## Source material
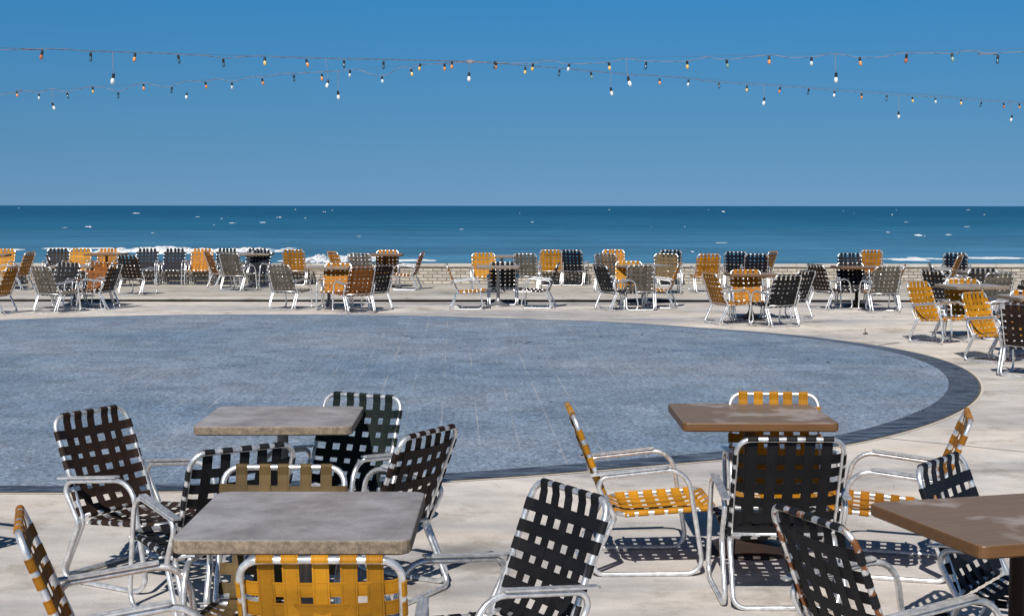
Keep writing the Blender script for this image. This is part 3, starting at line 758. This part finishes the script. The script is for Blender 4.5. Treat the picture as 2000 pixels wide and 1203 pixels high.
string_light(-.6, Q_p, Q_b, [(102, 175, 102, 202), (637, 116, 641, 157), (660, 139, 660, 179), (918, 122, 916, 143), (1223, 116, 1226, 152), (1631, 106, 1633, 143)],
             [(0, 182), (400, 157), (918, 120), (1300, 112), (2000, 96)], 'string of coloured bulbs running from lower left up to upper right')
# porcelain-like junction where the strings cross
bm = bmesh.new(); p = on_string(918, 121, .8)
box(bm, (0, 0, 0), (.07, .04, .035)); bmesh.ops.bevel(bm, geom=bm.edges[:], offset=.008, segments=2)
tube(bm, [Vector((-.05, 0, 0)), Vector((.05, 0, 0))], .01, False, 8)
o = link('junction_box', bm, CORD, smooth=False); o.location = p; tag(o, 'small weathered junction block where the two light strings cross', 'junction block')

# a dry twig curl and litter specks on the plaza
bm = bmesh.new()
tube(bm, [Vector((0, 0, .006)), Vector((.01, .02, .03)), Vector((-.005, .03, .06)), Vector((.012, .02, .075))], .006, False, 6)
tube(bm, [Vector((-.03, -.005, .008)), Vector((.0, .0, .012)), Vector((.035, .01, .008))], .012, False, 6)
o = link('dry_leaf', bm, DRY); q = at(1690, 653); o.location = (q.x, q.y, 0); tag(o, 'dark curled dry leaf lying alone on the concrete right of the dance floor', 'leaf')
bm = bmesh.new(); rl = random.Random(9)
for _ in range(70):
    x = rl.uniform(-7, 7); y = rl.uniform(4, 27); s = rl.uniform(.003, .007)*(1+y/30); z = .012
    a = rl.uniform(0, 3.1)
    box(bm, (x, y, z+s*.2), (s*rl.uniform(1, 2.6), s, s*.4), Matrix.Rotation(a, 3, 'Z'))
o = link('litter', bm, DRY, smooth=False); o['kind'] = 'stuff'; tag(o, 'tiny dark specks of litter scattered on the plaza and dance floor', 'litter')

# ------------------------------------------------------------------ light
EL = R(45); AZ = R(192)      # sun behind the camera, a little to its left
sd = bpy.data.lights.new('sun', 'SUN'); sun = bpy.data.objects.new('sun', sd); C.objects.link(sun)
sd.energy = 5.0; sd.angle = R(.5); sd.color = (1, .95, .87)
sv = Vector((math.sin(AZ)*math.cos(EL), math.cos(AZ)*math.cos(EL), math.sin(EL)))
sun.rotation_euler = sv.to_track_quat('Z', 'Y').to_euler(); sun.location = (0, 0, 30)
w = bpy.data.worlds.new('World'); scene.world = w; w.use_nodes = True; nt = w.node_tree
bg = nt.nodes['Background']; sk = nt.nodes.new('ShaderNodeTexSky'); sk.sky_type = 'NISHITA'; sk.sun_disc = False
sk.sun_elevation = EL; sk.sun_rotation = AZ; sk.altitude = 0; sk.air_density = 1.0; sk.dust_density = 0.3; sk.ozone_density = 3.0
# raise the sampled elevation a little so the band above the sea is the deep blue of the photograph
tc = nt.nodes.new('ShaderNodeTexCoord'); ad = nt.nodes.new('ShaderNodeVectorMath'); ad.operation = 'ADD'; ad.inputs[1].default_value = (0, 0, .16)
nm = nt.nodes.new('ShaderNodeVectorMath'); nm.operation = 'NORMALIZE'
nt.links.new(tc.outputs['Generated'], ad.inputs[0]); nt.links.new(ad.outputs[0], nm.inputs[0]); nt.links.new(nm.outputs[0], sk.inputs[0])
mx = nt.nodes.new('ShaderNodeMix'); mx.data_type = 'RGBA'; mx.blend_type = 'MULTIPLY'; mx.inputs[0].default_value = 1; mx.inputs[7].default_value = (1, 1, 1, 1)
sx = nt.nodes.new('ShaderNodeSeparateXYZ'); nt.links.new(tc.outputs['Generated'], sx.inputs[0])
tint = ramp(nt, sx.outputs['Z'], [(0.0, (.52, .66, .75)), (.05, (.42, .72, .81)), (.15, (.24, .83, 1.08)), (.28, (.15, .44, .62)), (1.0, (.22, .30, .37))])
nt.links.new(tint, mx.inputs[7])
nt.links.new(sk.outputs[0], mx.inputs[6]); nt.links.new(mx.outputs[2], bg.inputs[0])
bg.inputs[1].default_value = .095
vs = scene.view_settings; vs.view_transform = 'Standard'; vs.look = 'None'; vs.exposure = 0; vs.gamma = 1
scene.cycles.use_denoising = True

## The request
Print the data above verbatim from the first line through the line holding "o = link('junction_box', bm, CORD, smooth=False);", leaving every picture out.

## Written response
Keep writing the Blender script for this image. This is part 3, starting at line 758. This part finishes the script. The script is for Blender 4.5. Treat the picture as 2000 pixels wide and 1203 pixels high.
string_light(-.6, Q_p, Q_b, [(102, 175, 102, 202), (637, 116, 641, 157), (660, 139, 660, 179), (918, 122, 916, 143), (1223, 116, 1226, 152), (1631, 106, 1633, 143)],
             [(0, 182), (400, 157), (918, 120), (1300, 112), (2000, 96)], 'string of coloured bulbs running from lower left up to upper right')
# porcelain-like junction where the strings cross
bm = bmesh.new(); p = on_string(918, 121, .8)
box(bm, (0, 0, 0), (.07, .04, .035)); bmesh.ops.bevel(bm, geom=bm.edges[:], offset=.008, segments=2)
tube(bm, [Vector((-.05, 0, 0)), Vector((.05, 0, 0))], .01, False, 8)
o = link('junction_box', bm, CORD, smooth=False); o.location = p; tag(o, 'small weathered junction block where the two light strings cross', 'junction block')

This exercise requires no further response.